The U.S. Fish and Wildlife Service announced last week that it intended to conduct either a NEPA environmental assessment (EA) or an environmental impact statement (EIS) concerning its bald and golden eagle management policies.  The decision on whether the report will be an EA or and EIS will be determined by the volume and complexity of the comments receiving during the ninety day scoping period to be announced in the Federal Register today.  Although the analysis will include evaluation of the length of incidental take permits, the FWS said the announcement had nothing to do with the suit filed last week by the American Bird Conservancy (as discussed in a prior blog post on this subject) challenging the failure to conduct a NEPA analysis of an increase in the duration of incidental take permits for bald and golden eagles from five years to up to thirty years.

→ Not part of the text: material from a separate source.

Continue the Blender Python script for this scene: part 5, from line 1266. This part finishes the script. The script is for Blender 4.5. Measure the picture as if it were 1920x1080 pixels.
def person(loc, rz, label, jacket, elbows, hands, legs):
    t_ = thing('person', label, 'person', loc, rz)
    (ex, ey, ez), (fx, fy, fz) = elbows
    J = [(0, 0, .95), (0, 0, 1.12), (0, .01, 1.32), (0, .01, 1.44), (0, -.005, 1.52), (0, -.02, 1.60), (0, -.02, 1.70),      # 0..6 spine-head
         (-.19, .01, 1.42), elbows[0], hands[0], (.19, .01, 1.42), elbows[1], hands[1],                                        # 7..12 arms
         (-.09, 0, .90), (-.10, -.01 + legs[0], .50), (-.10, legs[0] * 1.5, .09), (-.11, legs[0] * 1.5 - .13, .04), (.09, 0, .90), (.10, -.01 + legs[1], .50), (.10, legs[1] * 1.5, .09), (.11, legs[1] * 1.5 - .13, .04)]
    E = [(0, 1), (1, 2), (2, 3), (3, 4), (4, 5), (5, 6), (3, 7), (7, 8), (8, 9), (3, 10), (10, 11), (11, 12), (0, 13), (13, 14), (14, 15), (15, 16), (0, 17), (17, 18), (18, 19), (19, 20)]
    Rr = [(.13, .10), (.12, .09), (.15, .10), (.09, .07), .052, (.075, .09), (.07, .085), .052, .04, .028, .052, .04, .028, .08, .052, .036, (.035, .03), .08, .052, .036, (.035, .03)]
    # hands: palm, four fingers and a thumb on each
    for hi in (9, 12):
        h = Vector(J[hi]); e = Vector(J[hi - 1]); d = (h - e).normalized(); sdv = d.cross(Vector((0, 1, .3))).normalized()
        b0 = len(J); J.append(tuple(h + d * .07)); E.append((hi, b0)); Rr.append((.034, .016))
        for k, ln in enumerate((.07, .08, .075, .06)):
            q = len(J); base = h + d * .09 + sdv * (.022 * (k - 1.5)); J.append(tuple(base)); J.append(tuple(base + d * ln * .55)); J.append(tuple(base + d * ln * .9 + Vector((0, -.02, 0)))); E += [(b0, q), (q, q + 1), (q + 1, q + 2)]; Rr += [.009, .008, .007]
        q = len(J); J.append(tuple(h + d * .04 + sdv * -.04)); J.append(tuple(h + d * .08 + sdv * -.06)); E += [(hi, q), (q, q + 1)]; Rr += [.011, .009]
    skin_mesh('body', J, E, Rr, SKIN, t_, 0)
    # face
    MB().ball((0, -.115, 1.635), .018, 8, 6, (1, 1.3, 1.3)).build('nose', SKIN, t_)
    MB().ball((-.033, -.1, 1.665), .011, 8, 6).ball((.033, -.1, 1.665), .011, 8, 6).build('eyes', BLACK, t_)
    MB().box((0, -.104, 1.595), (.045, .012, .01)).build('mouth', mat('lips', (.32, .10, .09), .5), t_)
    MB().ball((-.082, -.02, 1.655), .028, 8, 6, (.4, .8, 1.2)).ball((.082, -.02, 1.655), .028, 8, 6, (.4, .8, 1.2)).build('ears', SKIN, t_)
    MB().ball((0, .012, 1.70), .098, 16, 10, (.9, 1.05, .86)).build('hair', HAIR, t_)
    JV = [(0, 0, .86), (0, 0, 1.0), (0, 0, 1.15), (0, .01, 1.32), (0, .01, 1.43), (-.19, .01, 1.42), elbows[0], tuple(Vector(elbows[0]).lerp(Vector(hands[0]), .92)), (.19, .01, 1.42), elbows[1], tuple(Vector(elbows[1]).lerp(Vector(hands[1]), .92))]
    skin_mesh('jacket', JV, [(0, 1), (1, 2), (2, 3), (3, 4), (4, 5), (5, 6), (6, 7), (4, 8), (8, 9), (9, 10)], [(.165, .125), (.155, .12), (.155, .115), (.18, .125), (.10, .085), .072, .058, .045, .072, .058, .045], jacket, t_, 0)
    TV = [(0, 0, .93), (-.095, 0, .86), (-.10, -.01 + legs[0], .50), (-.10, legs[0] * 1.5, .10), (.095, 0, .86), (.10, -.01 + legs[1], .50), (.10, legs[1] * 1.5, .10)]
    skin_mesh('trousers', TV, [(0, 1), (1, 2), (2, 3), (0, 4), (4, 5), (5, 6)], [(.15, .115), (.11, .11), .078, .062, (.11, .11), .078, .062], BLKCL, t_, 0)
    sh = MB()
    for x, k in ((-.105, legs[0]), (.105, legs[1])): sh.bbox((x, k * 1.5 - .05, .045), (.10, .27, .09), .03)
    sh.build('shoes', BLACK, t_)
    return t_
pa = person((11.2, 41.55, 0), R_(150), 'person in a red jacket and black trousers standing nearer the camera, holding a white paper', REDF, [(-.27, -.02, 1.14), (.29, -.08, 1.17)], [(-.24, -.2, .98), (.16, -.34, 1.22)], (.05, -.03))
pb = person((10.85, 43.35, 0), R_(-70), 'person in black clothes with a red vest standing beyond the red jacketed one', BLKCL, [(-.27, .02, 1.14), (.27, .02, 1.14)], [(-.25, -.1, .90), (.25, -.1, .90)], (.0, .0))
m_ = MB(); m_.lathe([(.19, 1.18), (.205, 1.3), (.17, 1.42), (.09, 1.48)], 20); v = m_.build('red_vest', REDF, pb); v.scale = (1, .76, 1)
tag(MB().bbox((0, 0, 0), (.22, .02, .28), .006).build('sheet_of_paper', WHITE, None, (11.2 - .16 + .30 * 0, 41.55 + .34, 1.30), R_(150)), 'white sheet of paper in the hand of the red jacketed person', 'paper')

Over the past two years, the FWS has been under constant criticism over its bird management policies, in particular for bald and golden eagles.  Initially, the Service took heat from oil and mining companies for its prosecution of Migratory Bird Treaty Act (MBTA) claims against their operations, while it took a hands-off position regarding bird mortality at wind power sites. More recently, bird mortality at both wind power and solar power sites has become a significant issue in the siting and permitting of renewable power operations around the country.  Late last year, the FWS took its first (and only) action against a wind turbine operation, settling claims under the MBTA and the Bald and Golden Eagle Protection Act for bird mortality at operations in Wyoming.  The settlement required the company to seek incidental take permits under the Eagle Protection Act.  Shortly thereafter, the FWS finalized a rule extending the potential length of such permits from five to thirty years, although it has not yet issued any thirty-year permits.

It is highly likely that the notice, which includes five scheduled scoping meetings around the country, will generate a great deal of comment from all parties, and uncertainty about the outcome of the evaluation will create some short term anxiety among renewable energy developers.  However, to date, the FWS management and enforcement policy has had an “ad hoc” quality that has left some parties angry and others anxious.  The announcement of this process may signal that the FWS will finally provide those operators with the level of certainty that any business requires about what it will need to do to obtain permits, or otherwise avoid civil or criminal liability, for the bird mortality that appears to be almost inevitable with these operations.